Scan the data beneath this task and copy each line that includes "holes".
------------------------------------------------------------------------
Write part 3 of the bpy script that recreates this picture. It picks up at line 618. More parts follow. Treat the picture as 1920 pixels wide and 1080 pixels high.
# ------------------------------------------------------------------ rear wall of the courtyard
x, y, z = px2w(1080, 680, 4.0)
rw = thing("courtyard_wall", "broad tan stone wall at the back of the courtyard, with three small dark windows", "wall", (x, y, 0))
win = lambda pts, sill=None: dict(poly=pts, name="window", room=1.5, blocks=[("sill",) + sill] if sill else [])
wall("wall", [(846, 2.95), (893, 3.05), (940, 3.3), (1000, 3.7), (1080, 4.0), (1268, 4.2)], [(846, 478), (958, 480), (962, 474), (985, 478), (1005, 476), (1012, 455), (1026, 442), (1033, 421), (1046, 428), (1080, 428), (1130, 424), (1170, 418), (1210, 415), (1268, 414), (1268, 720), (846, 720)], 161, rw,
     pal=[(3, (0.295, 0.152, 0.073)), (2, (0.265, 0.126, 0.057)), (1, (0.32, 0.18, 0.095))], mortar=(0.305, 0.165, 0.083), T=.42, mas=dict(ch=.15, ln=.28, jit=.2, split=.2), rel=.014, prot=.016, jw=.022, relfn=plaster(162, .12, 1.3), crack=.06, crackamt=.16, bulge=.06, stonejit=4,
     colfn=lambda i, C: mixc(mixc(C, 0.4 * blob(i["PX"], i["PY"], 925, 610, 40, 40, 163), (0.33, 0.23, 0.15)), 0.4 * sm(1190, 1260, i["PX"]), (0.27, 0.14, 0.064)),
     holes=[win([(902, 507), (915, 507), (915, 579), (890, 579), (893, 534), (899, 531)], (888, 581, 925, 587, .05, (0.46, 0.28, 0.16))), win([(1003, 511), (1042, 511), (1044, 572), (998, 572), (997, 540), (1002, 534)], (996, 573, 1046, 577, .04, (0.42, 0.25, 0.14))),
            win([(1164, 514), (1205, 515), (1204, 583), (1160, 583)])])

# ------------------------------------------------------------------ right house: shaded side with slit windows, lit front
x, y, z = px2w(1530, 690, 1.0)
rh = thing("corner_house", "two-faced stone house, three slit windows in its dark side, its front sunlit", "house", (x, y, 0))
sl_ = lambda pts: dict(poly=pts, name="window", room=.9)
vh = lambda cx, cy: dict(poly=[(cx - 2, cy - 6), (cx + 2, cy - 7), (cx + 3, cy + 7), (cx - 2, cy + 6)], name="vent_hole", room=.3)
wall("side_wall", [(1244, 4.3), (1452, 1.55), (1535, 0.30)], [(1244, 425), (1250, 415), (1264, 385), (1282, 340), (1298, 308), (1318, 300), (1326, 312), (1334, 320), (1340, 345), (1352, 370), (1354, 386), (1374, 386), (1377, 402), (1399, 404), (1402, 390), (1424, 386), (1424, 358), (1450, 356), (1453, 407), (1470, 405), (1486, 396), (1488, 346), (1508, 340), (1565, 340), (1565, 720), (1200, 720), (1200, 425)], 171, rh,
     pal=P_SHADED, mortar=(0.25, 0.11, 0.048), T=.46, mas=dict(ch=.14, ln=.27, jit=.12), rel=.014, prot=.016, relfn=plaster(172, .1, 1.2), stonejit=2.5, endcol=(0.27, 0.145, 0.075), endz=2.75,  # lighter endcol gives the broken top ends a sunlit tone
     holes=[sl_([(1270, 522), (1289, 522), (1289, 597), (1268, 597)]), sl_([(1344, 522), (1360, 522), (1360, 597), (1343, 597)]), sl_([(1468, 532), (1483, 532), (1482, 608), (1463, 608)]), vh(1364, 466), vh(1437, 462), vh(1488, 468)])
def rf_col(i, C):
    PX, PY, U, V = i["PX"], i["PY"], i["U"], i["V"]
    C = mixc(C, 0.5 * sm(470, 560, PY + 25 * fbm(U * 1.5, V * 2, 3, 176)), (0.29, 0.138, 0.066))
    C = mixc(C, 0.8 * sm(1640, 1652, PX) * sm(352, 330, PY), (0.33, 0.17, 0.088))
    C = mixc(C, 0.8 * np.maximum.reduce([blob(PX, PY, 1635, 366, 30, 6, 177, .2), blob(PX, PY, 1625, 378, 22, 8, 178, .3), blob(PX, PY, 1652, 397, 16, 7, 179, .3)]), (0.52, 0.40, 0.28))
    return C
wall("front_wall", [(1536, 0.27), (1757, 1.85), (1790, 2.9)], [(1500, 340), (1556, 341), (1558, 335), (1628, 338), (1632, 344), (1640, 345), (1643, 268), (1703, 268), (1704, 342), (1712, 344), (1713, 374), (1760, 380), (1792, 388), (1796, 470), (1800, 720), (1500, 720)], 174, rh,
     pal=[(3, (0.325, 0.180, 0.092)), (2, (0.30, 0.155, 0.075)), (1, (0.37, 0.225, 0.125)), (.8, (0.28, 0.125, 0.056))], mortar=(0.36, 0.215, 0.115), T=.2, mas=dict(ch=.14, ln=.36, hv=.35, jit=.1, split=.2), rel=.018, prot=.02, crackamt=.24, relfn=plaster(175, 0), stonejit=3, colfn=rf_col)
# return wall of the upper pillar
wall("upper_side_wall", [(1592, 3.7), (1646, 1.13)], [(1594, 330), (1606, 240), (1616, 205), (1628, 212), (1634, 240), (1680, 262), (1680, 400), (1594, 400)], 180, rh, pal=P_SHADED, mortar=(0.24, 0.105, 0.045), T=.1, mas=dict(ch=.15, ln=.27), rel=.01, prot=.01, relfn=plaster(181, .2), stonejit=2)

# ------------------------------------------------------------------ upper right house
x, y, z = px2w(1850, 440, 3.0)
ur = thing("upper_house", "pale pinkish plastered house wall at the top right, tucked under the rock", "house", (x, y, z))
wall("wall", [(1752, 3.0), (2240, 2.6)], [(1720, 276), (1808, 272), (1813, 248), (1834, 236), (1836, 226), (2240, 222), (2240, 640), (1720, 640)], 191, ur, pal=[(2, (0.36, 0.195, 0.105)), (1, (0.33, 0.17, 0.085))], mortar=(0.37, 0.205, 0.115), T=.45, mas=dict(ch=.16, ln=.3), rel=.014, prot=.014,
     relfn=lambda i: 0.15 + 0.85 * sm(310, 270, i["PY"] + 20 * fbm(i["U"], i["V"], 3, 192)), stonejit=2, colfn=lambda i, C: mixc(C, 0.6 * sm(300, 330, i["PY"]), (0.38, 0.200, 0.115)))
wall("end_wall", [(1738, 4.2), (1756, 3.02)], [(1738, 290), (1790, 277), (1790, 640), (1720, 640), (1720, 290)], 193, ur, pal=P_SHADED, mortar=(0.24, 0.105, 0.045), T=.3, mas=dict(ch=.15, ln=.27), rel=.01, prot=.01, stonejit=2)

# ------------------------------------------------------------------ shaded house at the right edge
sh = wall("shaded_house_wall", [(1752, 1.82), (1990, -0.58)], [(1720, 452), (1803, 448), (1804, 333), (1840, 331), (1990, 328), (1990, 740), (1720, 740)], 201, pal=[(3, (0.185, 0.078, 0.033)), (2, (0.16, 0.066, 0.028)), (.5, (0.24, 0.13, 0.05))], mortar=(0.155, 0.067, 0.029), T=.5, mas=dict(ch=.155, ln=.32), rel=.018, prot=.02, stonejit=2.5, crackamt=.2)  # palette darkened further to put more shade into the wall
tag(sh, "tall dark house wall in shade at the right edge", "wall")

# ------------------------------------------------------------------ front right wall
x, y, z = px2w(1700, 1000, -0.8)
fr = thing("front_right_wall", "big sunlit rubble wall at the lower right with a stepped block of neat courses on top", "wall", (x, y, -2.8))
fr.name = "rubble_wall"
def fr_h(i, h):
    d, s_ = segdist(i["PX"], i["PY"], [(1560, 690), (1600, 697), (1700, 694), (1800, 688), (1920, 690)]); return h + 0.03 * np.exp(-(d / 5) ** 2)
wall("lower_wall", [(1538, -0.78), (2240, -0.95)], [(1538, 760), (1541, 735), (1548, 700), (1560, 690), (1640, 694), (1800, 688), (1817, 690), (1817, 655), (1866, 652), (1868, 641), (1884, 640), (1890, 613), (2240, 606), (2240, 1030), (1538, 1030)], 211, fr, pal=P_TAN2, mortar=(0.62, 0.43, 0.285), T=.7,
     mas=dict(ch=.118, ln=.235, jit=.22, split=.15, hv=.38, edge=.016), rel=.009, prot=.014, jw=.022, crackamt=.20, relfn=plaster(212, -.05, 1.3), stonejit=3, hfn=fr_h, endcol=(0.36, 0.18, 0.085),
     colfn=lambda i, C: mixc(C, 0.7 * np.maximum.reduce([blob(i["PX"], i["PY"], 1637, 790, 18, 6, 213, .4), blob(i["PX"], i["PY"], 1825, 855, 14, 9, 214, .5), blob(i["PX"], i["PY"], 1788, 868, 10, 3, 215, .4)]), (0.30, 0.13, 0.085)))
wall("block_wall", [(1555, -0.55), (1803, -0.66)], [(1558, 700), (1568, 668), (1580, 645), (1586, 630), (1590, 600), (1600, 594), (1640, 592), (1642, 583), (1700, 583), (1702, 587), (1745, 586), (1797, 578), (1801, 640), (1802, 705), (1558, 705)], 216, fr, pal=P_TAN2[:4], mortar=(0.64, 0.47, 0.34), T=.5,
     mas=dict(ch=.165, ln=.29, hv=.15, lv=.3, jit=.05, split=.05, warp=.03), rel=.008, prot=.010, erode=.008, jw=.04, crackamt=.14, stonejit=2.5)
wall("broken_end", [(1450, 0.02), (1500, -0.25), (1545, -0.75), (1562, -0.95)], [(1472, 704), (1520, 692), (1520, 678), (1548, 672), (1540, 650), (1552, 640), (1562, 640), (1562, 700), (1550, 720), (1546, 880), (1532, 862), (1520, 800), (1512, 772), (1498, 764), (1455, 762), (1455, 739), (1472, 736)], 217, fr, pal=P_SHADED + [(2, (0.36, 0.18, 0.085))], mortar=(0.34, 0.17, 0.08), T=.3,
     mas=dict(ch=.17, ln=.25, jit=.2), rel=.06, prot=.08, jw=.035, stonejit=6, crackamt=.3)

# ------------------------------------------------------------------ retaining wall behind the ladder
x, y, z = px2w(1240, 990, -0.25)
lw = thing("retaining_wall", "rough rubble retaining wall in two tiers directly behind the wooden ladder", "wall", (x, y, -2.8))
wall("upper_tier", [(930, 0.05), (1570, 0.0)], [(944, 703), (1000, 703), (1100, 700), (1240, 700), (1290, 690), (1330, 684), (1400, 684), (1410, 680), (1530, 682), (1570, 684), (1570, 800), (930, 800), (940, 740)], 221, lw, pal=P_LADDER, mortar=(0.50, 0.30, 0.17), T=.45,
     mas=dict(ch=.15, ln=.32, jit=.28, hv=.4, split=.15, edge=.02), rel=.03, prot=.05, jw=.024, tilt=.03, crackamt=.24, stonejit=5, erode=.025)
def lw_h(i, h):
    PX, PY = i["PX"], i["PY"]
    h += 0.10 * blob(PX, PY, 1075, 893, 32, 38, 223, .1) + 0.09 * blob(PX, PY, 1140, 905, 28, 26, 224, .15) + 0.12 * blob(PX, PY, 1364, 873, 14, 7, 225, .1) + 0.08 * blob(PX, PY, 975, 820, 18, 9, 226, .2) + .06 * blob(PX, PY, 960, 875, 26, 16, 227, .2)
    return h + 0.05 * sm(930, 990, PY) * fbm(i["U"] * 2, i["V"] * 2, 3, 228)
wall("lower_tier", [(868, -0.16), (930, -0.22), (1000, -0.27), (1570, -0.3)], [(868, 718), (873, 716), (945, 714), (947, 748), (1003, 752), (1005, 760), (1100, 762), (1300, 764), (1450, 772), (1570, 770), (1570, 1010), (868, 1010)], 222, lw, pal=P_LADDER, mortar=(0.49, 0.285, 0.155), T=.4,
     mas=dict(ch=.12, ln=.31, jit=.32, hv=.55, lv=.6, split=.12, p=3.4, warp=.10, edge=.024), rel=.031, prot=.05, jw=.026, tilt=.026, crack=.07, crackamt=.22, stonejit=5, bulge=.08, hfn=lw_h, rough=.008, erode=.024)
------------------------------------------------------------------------
#### [Result of this task]
     holes=[win([(902, 507), (915, 507), (915, 579), (890, 579), (893, 534), (899, 531)], (888, 581, 925, 587, .05, (0.46, 0.28, 0.16))), win([(1003, 511), (1042, 511), (1044, 572), (998, 572), (997, 540), (1002, 534)], (996, 573, 1046, 577, .04, (0.42, 0.25, 0.14))),
     holes=[sl_([(1270, 522), (1289, 522), (1289, 597), (1268, 597)]), sl_([(1344, 522), (1360, 522), (1360, 597), (1343, 597)]), sl_([(1468, 532), (1483, 532), (1482, 608), (1463, 608)]), vh(1364, 466), vh(1437, 462), vh(1488, 468)])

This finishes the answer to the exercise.